Chemlab – at Venus di Milo – Review

Chemlab

at Venus di Milo
by Paul Lee
photo by Chris Johnson

With all the precision a brutality of a high tech assassin, Chemlab, the technokill evil geniuses do their damage. Rat-trap size stage aside, Jared and his crew pummeled the dark denizens that infested Venus de Milo one evening in May. Chemlab proved technology, metallic punk, and insane dance grooves can mix live as swift and sure as a death contract.

Jared was a charismatic menace who writhed around the stage in black and let loose his distinct growl (enhanced nicely by distortion). The guitarist and synth-demigod ground out their melding of raw monster guitar and jet-scream synth fury. Add live drums and another axe wielder, and Chemlab’s struck like a sonic A-Team.
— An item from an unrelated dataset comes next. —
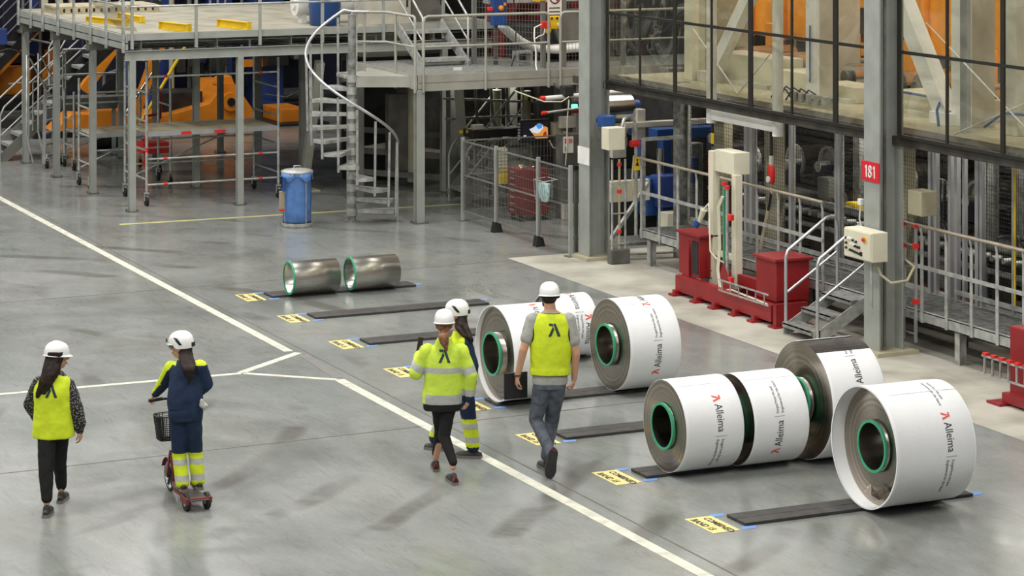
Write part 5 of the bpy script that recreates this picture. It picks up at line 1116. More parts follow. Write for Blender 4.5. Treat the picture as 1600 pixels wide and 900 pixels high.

This being my first feast of their tech-core stew, I didn’t know whether to expect corpse-like figures churning out art-rock or neo-headbanging, industrial slampit mayhem. Chemlab proved to be the latter. With songs from their most recent testament to high-tech carnage, Burn Out at the Hydrogen Bar, Chemlab reproduced in the flesh the devastating intensity the achieved in the studio.

Take a taste of their auditory narcotic and you, too will become a Chemlab junkie. If you’re looking for just the right kind of cathartic fun, mainline the live Chemlab fix. But if you get hooked on their high-tech rage, just don’t blame me!